Once again, borders were crisscrossed, and many suspect that the schoolgirls have been forcibly dispatched to neighbouring Cameroon and Chad.

The porous borders between Nigeria and Cameroon, and the rugged terrain of predominantly Muslim northern Cameroon, encouraged the escalation of Boko Haram operations in 2014. The traditional rulers in the sultanates of the north of the country were targeted. Boko Haram also consolidated its presence in northern Cameroon, where 10 Chinese expatriates were abducted in May. There is a large expatriate Chinese community in Cameroon, numbering around 20,000, though the economic climate is becoming less friendly for the Chinese in Cameroon.

East Africa: Despite the high rate of violence afflicting civilians in East African countries such as Somalia, perhaps the latter country is the only example on the continent where the militant Islamists are in retreat.

In August 2014, the Somali government-led Operation Indian Ocean was launched to wind up the pacification of the remaining insurgent-held pockets of the militant Al-Shabab group in Somalia. The United States has also been instrumental in the relative success of the Somali government in containing the Islamist threat to the overwhelmingly Muslim and strategically-located Horn of Africa country. Troops from other East African nations are likewise being deployed against Al-Shabab.

Al-Shabab, like Boko Haram, has been accused of deliberate environmental degradation and the decimation of wildlife. Both jihadist groups are suspected of being responsible for the deaths of tens of thousands of elephants every year for their ivory and for killing the rangers hired to protect them. The proceeds from the ivory trade allegedly supply Al-Shabab with funds with which to execute its operations.

For Somalia, its East African neighbours and the West, putting the Al-Shabab question behind them is a top priority. On 1 September 2014, a US drone strike carried out as part of the broader strategy of containing the militant Islamist threat in Somalia and neighbouring Kenya, supposedly killed Al-Shabab leader Mokhtar Ali Zubayr. Moreover, the Somali government offered a 45-day amnesty to all “moderate” members of Al-Shabab. Political analysts suggested that the insurgent commander’s death would likely lead to Al-Shabab’s fragmentation and eventual dissolution. Like Boko Haram and AQIM in West Africa, Al-Shabab’s composition is multinational and multi-ethnic even though it is principally Somali.

Nevertheless, Somali politicians continue to pay extortion money to warlords, and the true picture of the internal leadership of Al-Shabab is not clear. Ahmed Abdi Godane was named emir of Al-Shabab in December 2007, and Al-Shabab co-founder Hassan Dahir Aweys was subsequently sidelined. Al-Shabab was effectively split up into a “foreign legion,” led by Godane, and a coalition of factions forming a “national legion” under Aweys.

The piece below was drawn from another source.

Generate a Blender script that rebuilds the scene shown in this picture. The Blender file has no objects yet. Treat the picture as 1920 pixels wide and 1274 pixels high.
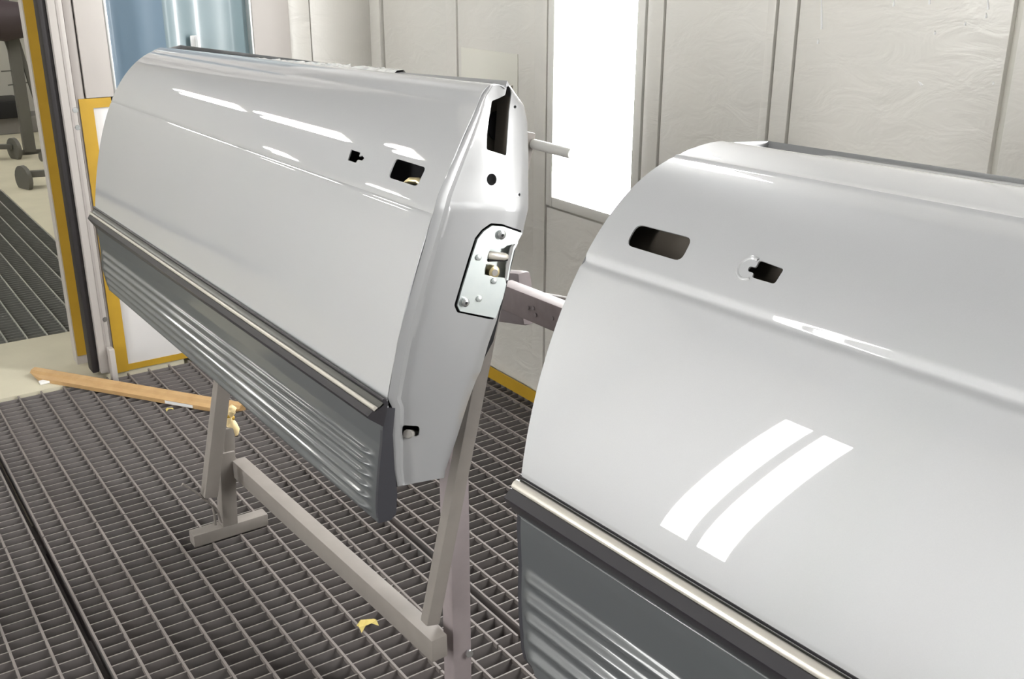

If it does not face the challenge of Al-Shabab, Somalia’s future appears to be destined to be as bleak as the war-torn country’s past.

The greater the disarray in the predominantly neo-colonial states of Africa south of the Sahara, the more the militant Islamist organisations and their sympathisers have felt encouraged to maintain their resistance to the central governments. Against this grim backdrop, Islamist militancy has emerged as the main politically destabilising factor in Muslim Africa.